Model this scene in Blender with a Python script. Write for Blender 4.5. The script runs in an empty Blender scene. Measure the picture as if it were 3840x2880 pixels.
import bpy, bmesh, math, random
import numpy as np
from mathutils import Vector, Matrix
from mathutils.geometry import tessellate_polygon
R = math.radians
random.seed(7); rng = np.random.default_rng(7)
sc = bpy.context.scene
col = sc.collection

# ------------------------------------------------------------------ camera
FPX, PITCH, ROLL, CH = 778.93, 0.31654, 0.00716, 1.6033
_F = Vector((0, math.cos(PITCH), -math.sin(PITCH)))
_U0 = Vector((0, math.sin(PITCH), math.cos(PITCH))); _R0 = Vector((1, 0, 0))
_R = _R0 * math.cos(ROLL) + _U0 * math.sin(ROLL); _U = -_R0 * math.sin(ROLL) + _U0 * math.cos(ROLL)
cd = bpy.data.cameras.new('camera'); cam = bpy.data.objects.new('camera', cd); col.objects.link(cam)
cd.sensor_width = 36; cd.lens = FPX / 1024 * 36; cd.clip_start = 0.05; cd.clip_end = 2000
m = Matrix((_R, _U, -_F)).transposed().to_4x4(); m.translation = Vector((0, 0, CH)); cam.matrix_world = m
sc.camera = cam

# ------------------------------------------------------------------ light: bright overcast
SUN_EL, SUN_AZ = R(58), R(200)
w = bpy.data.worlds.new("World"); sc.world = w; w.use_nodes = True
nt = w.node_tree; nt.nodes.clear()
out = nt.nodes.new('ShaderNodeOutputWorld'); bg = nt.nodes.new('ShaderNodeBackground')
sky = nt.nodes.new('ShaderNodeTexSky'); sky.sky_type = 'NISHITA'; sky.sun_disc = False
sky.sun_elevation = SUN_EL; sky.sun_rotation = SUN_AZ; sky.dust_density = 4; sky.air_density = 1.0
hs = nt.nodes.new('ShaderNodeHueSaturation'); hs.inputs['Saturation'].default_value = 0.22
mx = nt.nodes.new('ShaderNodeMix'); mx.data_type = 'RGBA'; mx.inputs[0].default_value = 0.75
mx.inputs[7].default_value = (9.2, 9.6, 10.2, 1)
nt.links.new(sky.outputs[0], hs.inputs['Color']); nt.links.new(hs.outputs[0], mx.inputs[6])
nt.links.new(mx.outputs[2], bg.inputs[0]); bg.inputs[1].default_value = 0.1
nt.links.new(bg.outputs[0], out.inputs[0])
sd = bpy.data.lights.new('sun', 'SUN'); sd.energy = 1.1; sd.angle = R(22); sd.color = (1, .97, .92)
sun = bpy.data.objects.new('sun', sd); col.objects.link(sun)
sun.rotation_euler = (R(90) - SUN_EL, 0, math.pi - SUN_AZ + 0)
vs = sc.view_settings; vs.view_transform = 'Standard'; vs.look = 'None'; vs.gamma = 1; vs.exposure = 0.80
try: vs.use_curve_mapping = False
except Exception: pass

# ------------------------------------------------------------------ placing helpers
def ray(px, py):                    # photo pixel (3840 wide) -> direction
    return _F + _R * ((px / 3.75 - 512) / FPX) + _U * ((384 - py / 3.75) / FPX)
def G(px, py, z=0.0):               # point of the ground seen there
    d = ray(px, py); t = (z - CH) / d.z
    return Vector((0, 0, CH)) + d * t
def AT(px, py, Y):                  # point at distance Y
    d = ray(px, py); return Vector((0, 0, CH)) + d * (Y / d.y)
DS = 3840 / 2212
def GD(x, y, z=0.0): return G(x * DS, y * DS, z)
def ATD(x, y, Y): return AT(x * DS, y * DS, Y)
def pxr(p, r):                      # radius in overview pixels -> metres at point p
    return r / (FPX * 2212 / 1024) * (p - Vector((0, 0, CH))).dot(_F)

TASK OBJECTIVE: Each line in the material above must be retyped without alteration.

EXERCISE RESULT:
Model this scene in Blender with a Python script. Write for Blender 4.5. The script runs in an empty Blender scene. Measure the picture as if it were 3840x2880 pixels.
import bpy, bmesh, math, random
import numpy as np
from mathutils import Vector, Matrix
from mathutils.geometry import tessellate_polygon
R = math.radians
random.seed(7); rng = np.random.default_rng(7)
sc = bpy.context.scene
col = sc.collection

# ------------------------------------------------------------------ camera
FPX, PITCH, ROLL, CH = 778.93, 0.31654, 0.00716, 1.6033
_F = Vector((0, math.cos(PITCH), -math.sin(PITCH)))
_U0 = Vector((0, math.sin(PITCH), math.cos(PITCH))); _R0 = Vector((1, 0, 0))
_R = _R0 * math.cos(ROLL) + _U0 * math.sin(ROLL); _U = -_R0 * math.sin(ROLL) + _U0 * math.cos(ROLL)
cd = bpy.data.cameras.new('camera'); cam = bpy.data.objects.new('camera', cd); col.objects.link(cam)
cd.sensor_width = 36; cd.lens = FPX / 1024 * 36; cd.clip_start = 0.05; cd.clip_end = 2000
m = Matrix((_R, _U, -_F)).transposed().to_4x4(); m.translation = Vector((0, 0, CH)); cam.matrix_world = m
sc.camera = cam

# ------------------------------------------------------------------ light: bright overcast
SUN_EL, SUN_AZ = R(58), R(200)
w = bpy.data.worlds.new("World"); sc.world = w; w.use_nodes = True
nt = w.node_tree; nt.nodes.clear()
out = nt.nodes.new('ShaderNodeOutputWorld'); bg = nt.nodes.new('ShaderNodeBackground')
sky = nt.nodes.new('ShaderNodeTexSky'); sky.sky_type = 'NISHITA'; sky.sun_disc = False
sky.sun_elevation = SUN_EL; sky.sun_rotation = SUN_AZ; sky.dust_density = 4; sky.air_density = 1.0
hs = nt.nodes.new('ShaderNodeHueSaturation'); hs.inputs['Saturation'].default_value = 0.22
mx = nt.nodes.new('ShaderNodeMix'); mx.data_type = 'RGBA'; mx.inputs[0].default_value = 0.75
mx.inputs[7].default_value = (9.2, 9.6, 10.2, 1)
nt.links.new(sky.outputs[0], hs.inputs['Color']); nt.links.new(hs.outputs[0], mx.inputs[6])
nt.links.new(mx.outputs[2], bg.inputs[0]); bg.inputs[1].default_value = 0.1
nt.links.new(bg.outputs[0], out.inputs[0])
sd = bpy.data.lights.new('sun', 'SUN'); sd.energy = 1.1; sd.angle = R(22); sd.color = (1, .97, .92)
sun = bpy.data.objects.new('sun', sd); col.objects.link(sun)
sun.rotation_euler = (R(90) - SUN_EL, 0, math.pi - SUN_AZ + 0)
vs = sc.view_settings; vs.view_transform = 'Standard'; vs.look = 'None'; vs.gamma = 1; vs.exposure = 0.80
try: vs.use_curve_mapping = False
except Exception: pass

# ------------------------------------------------------------------ placing helpers
def ray(px, py):                    # photo pixel (3840 wide) -> direction
    return _F + _R * ((px / 3.75 - 512) / FPX) + _U * ((384 - py / 3.75) / FPX)
def G(px, py, z=0.0):               # point of the ground seen there
    d = ray(px, py); t = (z - CH) / d.z
    return Vector((0, 0, CH)) + d * t
def AT(px, py, Y):                  # point at distance Y
    d = ray(px, py); return Vector((0, 0, CH)) + d * (Y / d.y)
DS = 3840 / 2212
def GD(x, y, z=0.0): return G(x * DS, y * DS, z)
def ATD(x, y, Y): return AT(x * DS, y * DS, Y)
def pxr(p, r):                      # radius in overview pixels -> metres at point p
    return r / (FPX * 2212 / 1024) * (p - Vector((0, 0, CH))).dot(_F)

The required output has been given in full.